[De la misma Encíclica Mystici corporis, de 29 de junio de 1943]
No ignoramos ciertamente que para la inteligencia y explicación de esta recóndita doctrina que se refiere a nuestra unión con el divino Redentor y de modo peculiar a la habitación del Espíritu Santo en el alma, se interponen muchos velos en los que la misma misteriosa doctrina queda como envuelta en una especie de niebla por la flaqueza de la mente de quienes la investigan. Pero sabemos también que de la recta y asidua investigación de esta cuestión, así como del contraste de las varias opiniones y de coincidencias de pareceres, cuando el amor a la verdad y debido acatamiento a la Iglesia guían el estudio, brotan y se desprenden preciosos rayos de luz, con los que se logra un adelanto real también en estas disciplinas sagradas.

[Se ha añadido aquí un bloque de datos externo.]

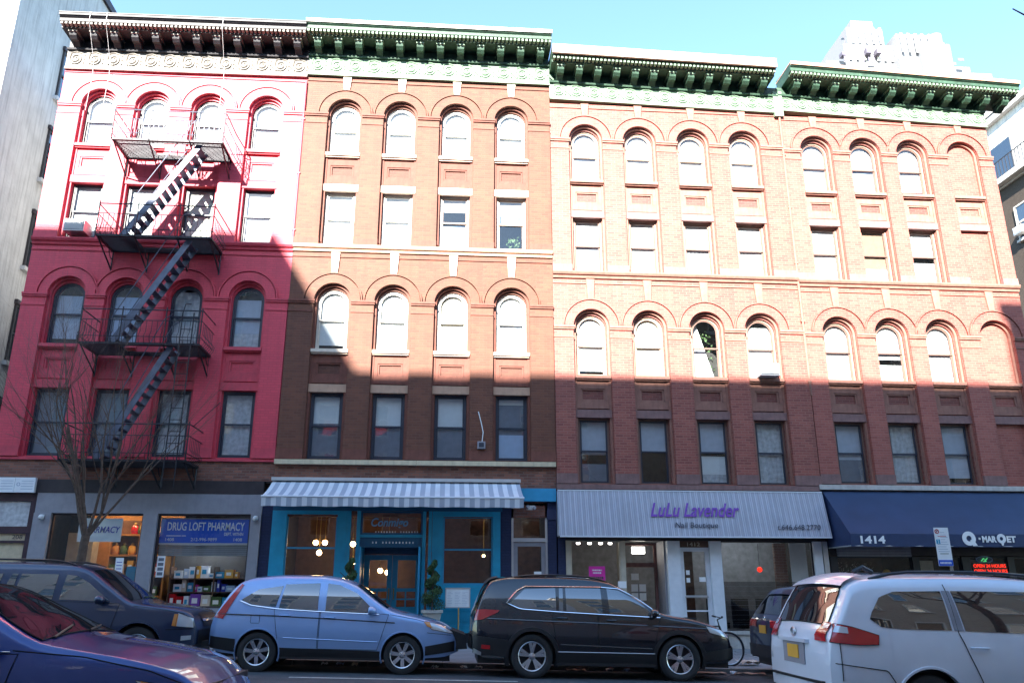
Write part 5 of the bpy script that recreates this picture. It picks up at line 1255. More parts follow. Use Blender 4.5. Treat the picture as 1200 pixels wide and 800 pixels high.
# ================================================================ BICYCLE
def bicycle(x, y):
    g = gz(x, y); r_ = .335
    b = empty('bicycle', (x, y, g), 'black bicycle with disc wheels parked on the pavement in front of the black suv', 'bicycle')
    yy = y; A = Vector((x - 1.03, yy, g + r_)); Fw = Vector((x, yy, g + r_))
    for c in (A, Fw):
        mb = MB(); mb.tube([(c.x + r_ * math.cos(t * math.pi / 18), yy, c.z + r_ * math.sin(t * math.pi / 18)) for t in range(37)], .022, 7)
        w_ = mb.build('wheel', 'rubber', b, smooth=60)
        mb = MB()
        for k in range(24):
            t = k * math.pi / 12; mb.bar((c.x, yy + (.02 if k % 2 else -.02), c.z), (c.x + .31 * math.cos(t), yy, c.z + .31 * math.sin(t)), .0016, 3, cap=False)
        mb.build('spokes', 'steel', w_, kind='stuff')
        MB().tube([(c.x + .308 * math.cos(t * math.pi / 18), yy, c.z + .308 * math.sin(t * math.pi / 18)) for t in range(37)], .01, 5).build('rim', 'steel', w_)
        MB().lathe([(.001, yy - .04), (.03, yy - .04), (.03, yy + .04), (.001, yy + .04)], (c.x, 0, c.z), 'y', 12).build('hub', 'iron_black', w_)
        MB().lathe([(.05, yy - .03), (.085, yy - .03), (.085, yy - .026), (.05, yy - .026), (.05, yy - .03)], (c.x, 0, c.z), 'y', 18).build('brake_disc', 'steel', w_)
    BB = Vector((x - .6, yy, g + .29)); ST = Vector((x - .75, yy, g + .80)); HT = Vector((x - .17, yy, g + .80)); HB = Vector((x - .12, yy, g + .64))
    mb = MB()
    for p, q, rr_ in ((BB, ST, .018), (ST, HT, .018), (BB, HB, .022), (HT, HB, .024)): mb.bar(p, q, rr_, 8)
    for s in (-.05, .05):
        mb.bar(BB + Vector((0, s * .6, 0)), A + Vector((0, s, 0)), .011, 6); mb.bar(ST + Vector((0, s * .3, -.05)), A + Vector((0, s, 0)), .009, 6)
    mb.build('frame', 'plastic_black', b, smooth=50)
    mb = MB()
    for s in (-.055, .055): mb.tube([HB + Vector((.01, s, -.02)), HB + Vector((.03, s, -.12)), Fw + Vector((0, s, 0))], .014, 6)
    mb.bar(HB + Vector((.01, -.06, -.02)), HB + Vector((.01, .06, -.02)), .016, 6); mb.build('fork', 'plastic_black', b, smooth=50)
    mb = MB(); mb.bar(HT, HT + Vector((-.03, 0, .14)), .014, 8); mb.bar(HT + Vector((-.03, 0, .14)), HT + Vector((.05, 0, .17)), .014, 6)
    c = HT + Vector((.05, 0, .17)); mb.tube([c + Vector((-.06, -.3, .03)), c + Vector((0, -.12, .01)), c, c + Vector((0, .12, .01)), c + Vector((-.06, .3, .03))], .012, 6); mb.build('handlebar', 'plastic_black', b, smooth=50)
    for s in (-1, 1): MB().bar(c + Vector((-.05, s * .2, .02)), c + Vector((-.08, s * .33, .035)), .018, 8).build('grip', 'rubber', b)
    mb = MB(); mb.bar(ST, ST + Vector((-.04, 0, .14)), .013, 8); mb.build('seat_post', 'steel', b)
    z = ST.z + .15; xx = ST.x - .04; MB().add([(xx - .14, yy - .07, z), (xx - .14, yy + .07, z), (xx + .14, yy + .012, z), (xx + .14, yy - .012, z), (xx - .13, yy - .07, z + .04), (xx - .13, yy + .07, z + .04), (xx + .13, yy + .01, z + .02), (xx + .13, yy - .01, z + .02)], [(0, 3, 2, 1), (4, 5, 6, 7), (0, 1, 5, 4), (1, 2, 6, 5), (2, 3, 7, 6), (3, 0, 4, 7)]).build('saddle', 'plastic_black', b)
    MB().ring(BB.x, BB.z, .07, .09, yy - .05, yy - .045, 0, 2 * math.pi, 20).build('chainring', 'steel', b)
    for s in (-1, 1): MB().bar(BB + Vector((0, s * .06, 0)), BB + Vector((.12 * s, s * .07, -.11)), .009, 5).box(BB.x + .12 * s - .045, BB.x + .12 * s + .045, yy + s * .07 - .03, yy + s * .07 + .03, BB.z - .12, BB.z - .1).build('crank', 'steel', b)
bicycle(6.13, -4.45)
q = tag(MB().add([(5.83, -4.5, gz(5.9, -4.5) + .01), (6.06, -4.53, gz(5.9, -4.5) + .008), (6.04, -4.4, gz(5.9, -4.5) + .11), (5.9, -4.4, gz(5.9, -4.5) + .2), (5.93, -4.46, gz(5.9, -4.5) + .12)], [(0, 1, 2, 3), (0, 1, 4), (0, 4, 3)]).build('orange_bag', 'lamp_amber'), 'crumpled orange red scrap caught below the bicycle front wheel', 'litter')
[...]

No censuramos, por tanto, a quienes usan diversos métodos para penetrar e ilustrar en lo posible tan profundo misterio de esta admirable unión nuestra con Cristo. Sin embargo, tengan por norma general e inconcusa, los que no quieran apartarse de la doctrina genuina y del verdadero magisterio de la Iglesia, que han de rechazar, tratándose de esta unión mística, toda forma de ella que haga a los fieles traspasar de cualquier modo el orden de las cosas creadas, e invadir erróneamente lo divino, de suerte que pudiera decirse de ellos, como propio, uno solo de los atributos de la sempiterna Divinidad. Y además sostendrán firmemente y con toda certeza que en estas cosas todo es común a la Santísima Trinidad, puesto que todo se refiere a Dios como a la suprema causa eficiente.
También es menester que adviertan que aquí se trata de un misterio oculto, el cual, mientras vivamos en este destierro terrestre, jamás puede ser totalmente penetrado, descubierto todo velo, ni expresado por lengua humana. Se dice ciertamente que las divinas Personas inhabitan, en cuanto, estando ellas presentes de manera inescrutable en las almas creadas dotadas de inteligencia, son alcanzadas por ellas por medio del conocimiento y el amor; de modo, sin embargo, que trasciende toda la naturaleza, y totalmente íntimo y singular. Para acercarnos por lo menos un tanto a contemplarla, no ha de descuidarse aquel método que en estas materias mucho encarece el Concilio Vaticano [Ses. 8, Const. de fide Cath. cap. 4; v. 1795]; método que, tratando de adquirir alguna luz, con que conocer siquiera un poco los arcanos de Dios, lo consigue comparando los misterios mismos entre sí y con el fin a que están enderezados. Oportunamente, pues, al hablar nuestro sapientísimo antecesor, León XIII, de feliz memoria, de esta nuestra unión con Cristo y el divino Paráclito, que en nosotros habita, vuelve sus ojos a aquella visión beatífica, por la que esta misma trabazón mística alcanzará un día su consumación y perfección en los cielos: “Esta maravillosa unión —dice— que por propio nombre se llama inhabitación, sólo por su condición y estado difiere de aquella por la que Dios abraza a los bienaventurados beatificándolos”. Por esta visión será posible, por modo absolutamente inefable, contemplar con los ojos adornados de sobrenatural luz al Padre, al Hijo y al Espíritu Santo, asistir de cerca por toda la eternidad a las procesiones de las divinas Personas y ser bienaventurados por gozo muy semejante al que hace bienaventurada a la santísima e individua Trinidad.